By Patrick Cremona

Published: Monday, 12 September 2022 at 12:00 am


Murder mysteries are making something of a comeback at the moment, and the latest new addition to the genre is See How They Run, directed by This Country’s Tom George.

The film is set in 1953 against the backdrop of the 100th production of Agatha Christie’s The Mousetrap in London’s West End, and affectionately pokes fun at many of the tropes inherent in the whodunnit genre.

The film also boasts an incredibly starry cast, including Adrien Brody, Sam Rockwell and Saoirse Ronan, while a whole host of British stars such as David Oyelewo and Ruth Wilson serve as potential culprits when the murders begin.

Of course, any murder mystery worth its salt needs a satisfying denouement – and if you need some help recapping the events in the final scenes of See How They Run, you can read on to have the ending explained.

And of course, there are major spoilers for See How They Run below – so tread carefully.
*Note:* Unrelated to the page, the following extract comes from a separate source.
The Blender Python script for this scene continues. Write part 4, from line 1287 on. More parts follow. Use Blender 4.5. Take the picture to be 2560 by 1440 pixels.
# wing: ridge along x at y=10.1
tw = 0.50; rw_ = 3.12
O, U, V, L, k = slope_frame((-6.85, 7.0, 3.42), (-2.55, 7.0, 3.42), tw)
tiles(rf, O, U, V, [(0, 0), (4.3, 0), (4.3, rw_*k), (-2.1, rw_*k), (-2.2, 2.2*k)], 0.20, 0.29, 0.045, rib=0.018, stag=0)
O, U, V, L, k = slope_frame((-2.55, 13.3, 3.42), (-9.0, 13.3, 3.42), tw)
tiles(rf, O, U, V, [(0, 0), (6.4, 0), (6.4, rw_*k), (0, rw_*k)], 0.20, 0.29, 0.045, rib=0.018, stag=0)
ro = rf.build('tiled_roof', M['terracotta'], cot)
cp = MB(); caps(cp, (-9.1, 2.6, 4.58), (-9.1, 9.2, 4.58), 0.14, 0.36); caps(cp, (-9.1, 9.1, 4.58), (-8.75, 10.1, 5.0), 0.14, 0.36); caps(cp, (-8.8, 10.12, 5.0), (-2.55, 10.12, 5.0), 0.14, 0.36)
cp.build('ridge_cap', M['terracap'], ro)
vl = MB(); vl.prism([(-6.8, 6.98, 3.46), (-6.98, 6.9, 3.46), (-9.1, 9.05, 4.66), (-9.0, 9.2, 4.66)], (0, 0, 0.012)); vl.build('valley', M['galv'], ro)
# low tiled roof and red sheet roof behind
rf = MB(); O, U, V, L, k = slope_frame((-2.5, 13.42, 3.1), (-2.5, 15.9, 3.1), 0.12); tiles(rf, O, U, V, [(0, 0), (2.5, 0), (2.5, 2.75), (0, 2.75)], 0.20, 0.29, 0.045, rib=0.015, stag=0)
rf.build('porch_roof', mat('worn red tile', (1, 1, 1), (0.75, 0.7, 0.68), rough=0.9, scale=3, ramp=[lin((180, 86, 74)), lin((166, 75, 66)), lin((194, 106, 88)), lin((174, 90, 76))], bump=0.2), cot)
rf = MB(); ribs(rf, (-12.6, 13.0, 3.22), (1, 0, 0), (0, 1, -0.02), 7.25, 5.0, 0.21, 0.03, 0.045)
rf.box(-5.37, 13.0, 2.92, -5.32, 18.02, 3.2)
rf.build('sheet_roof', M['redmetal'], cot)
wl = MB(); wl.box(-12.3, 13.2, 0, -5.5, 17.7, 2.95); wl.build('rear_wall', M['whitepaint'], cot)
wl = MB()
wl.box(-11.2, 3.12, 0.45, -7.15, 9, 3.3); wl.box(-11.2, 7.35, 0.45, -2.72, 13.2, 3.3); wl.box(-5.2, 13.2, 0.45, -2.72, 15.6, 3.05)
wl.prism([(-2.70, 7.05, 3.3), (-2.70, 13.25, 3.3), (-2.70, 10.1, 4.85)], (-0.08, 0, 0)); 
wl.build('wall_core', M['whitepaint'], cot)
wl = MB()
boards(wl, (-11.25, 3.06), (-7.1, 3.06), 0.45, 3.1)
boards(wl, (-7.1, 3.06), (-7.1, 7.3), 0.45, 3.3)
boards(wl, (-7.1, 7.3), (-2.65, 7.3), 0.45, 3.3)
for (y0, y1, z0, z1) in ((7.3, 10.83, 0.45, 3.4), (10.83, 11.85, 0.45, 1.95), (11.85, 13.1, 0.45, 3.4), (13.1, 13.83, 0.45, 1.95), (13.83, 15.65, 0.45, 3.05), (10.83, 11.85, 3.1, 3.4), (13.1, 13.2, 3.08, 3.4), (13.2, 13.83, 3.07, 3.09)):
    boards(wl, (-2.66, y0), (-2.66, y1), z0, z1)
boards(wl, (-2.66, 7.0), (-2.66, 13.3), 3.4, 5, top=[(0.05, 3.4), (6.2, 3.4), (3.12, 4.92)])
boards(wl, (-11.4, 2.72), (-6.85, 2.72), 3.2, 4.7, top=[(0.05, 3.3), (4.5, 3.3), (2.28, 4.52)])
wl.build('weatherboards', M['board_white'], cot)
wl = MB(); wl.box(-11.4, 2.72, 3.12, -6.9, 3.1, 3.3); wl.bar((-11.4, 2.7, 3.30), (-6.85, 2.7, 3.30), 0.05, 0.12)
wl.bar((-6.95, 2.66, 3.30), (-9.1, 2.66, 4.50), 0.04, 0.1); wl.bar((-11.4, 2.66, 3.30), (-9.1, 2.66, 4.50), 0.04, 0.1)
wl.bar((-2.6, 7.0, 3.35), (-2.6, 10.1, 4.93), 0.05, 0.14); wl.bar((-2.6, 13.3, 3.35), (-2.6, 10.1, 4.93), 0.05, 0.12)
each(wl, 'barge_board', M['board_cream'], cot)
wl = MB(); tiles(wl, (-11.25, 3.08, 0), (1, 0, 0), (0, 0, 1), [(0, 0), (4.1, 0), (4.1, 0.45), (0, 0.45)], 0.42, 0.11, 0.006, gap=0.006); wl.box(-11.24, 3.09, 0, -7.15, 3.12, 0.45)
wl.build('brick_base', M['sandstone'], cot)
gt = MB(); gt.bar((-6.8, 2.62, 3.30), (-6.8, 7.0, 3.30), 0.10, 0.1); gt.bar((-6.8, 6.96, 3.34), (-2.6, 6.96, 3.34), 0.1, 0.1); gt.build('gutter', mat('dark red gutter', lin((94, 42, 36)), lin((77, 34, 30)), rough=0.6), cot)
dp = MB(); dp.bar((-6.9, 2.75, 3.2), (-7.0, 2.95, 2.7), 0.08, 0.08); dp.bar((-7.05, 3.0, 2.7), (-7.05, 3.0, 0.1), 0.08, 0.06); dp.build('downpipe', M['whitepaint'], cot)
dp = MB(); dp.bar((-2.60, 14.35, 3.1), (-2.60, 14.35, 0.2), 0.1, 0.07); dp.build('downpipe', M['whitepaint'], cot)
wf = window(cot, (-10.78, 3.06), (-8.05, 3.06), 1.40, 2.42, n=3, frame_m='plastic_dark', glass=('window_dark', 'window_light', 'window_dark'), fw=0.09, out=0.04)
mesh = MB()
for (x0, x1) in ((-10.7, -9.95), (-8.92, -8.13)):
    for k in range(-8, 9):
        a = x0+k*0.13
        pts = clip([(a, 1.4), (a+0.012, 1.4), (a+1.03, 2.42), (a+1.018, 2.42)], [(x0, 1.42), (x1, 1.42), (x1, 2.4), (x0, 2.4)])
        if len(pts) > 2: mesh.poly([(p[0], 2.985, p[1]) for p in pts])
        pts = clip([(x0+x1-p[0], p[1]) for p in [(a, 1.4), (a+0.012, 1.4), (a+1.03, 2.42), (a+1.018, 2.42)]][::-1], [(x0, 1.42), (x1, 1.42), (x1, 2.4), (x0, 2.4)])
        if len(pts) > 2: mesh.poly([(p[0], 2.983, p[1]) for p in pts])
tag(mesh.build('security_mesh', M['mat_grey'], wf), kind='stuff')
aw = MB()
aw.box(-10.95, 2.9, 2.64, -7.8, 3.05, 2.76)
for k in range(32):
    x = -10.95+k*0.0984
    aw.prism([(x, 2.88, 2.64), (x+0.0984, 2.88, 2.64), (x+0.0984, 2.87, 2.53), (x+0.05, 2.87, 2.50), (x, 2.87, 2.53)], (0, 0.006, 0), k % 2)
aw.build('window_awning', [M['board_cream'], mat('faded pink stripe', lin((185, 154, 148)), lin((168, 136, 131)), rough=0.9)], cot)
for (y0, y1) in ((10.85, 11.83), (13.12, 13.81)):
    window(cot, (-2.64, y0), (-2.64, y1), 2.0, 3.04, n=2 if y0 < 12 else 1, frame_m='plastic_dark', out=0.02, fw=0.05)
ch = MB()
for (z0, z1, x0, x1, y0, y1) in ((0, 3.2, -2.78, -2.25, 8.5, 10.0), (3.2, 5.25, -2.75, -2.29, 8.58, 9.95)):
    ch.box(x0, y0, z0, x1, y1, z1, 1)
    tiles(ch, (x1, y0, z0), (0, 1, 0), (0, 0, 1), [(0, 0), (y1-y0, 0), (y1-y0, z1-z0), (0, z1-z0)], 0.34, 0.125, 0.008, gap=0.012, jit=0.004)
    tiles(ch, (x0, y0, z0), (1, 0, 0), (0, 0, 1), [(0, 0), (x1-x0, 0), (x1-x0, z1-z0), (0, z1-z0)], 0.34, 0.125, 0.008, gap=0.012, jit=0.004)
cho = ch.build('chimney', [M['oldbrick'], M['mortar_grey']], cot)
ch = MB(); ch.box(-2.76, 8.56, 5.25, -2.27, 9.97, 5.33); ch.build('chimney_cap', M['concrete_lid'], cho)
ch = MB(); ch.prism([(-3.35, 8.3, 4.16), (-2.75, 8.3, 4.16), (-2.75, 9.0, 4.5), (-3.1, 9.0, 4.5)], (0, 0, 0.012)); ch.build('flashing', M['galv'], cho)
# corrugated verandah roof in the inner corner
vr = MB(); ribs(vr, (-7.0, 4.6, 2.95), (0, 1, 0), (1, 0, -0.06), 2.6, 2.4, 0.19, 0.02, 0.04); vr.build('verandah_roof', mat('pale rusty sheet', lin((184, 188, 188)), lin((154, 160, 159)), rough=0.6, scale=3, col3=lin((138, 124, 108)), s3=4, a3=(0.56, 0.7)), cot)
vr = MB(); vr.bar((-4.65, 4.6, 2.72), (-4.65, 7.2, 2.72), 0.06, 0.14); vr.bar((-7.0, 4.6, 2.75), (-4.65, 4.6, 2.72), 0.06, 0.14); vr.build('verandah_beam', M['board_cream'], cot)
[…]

 See How They Run ending explained

After Inspector Stoppard (Rockwell) and Constable Stalker (Ronan) go through a list of various suspects – with Stalker even suspecting Stoppard himself might be behind the killings for a while – the killer is finally revealed when several of the suspects each receive an invitation to the home of none other than Agatha Christie herself.
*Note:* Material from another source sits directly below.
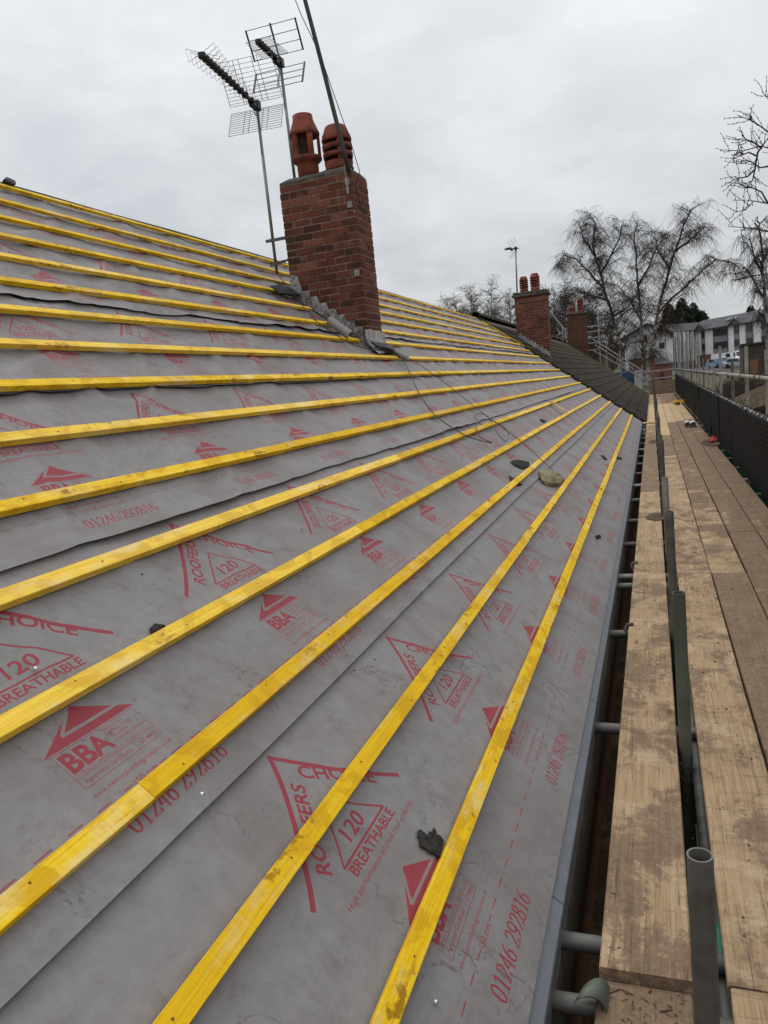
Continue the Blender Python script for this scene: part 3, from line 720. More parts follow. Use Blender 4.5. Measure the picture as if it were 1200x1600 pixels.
# ------------------------------------------------------------------ cables and rubbish lying on the roof
def roofline(pix, r, h=.012, sub=4):
    P = []
    for q in pix: s, y = onroof(q[0], q[1], q[2] if len(q) > 2 else h); P.append(RP(s, y, q[2] if len(q) > 2 else h))
    out = []
    for i in range(len(P) - 1):
        a, b, c, d = P[max(i - 1, 0)], P[i], P[i + 1], P[min(i + 2, len(P) - 1)]
        for k in range(sub):
            t = k / sub; out.append(.5 * (2 * b + (c - a) * t + (2 * a - 5 * b + 4 * c - d) * t * t + (3 * b - a - 3 * c + d) * t ** 3))
    return out + [P[-1]]
o = MB().tube(roofline([(437, 432, .1), (447, 446, .03), (455, 458), (470, 474), (492, 500), (520, 520), (556, 540), (592, 548, .03), (616, 550, .03), (634, 570), (650, 605), (672, 640), (700, 664, .02), (736, 684), (768, 692)], .006), .0045, 6).build('aerial_cable', M_black); tag(o, 'black aerial cable running down past the near chimney and across the battens', 'cable')
o = MB().tube(roofline([(752, 664), (742, 652, .03), (750, 646, .04), (764, 653, .03), (774, 672, .02), (790, 690, .02), (794, 676, .03), (780, 662, .05), (758, 655, .06), (744, 664, .03), (750, 682), (768, 691)], .006), .004, 6).build('cable_loop', M_black); tag(o, 'loose loops at the end of the black cable lying on the battens', 'cable')
o = MB().tube(roofline([(612, 548, .03), (650, 566), (700, 602), (760, 650), (812, 688), (850, 722), (882, 752)], .006), .0035, 5).build('thin_cable', M_black); tag(o, 'thinner dark wire stretching from the near chimney to the lower battens', 'cable')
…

John Woolf (Reece Shearsmith), Dickie Attenborough (Harris Dickinson), Petula Spencer (Ruth Wilson) and Sheila Sim (Pearl Chandha) are among those to be invited, only when they arrive it turns out Christie actually hadn’t invited them at all, and someone else was in fact behind the invitations.

That person, it turns out, was Dennis the Usher (Charlie Cooper) who soon arrives on the scene and forces them all to gather in the drawing room, armed with a gun.

At this point, Dennis reveals that he was the real boy on whose case The Mousetrap was based and that he couldn’t bear seeing his traumatic story exploited for profit. He’d killed Leo Köpernick in an attempt to stop the production, and when that hadn’t worked out, he killed Mervyn Cocker-Norris as well, disgusted with the changes he’d made for the planned screen version.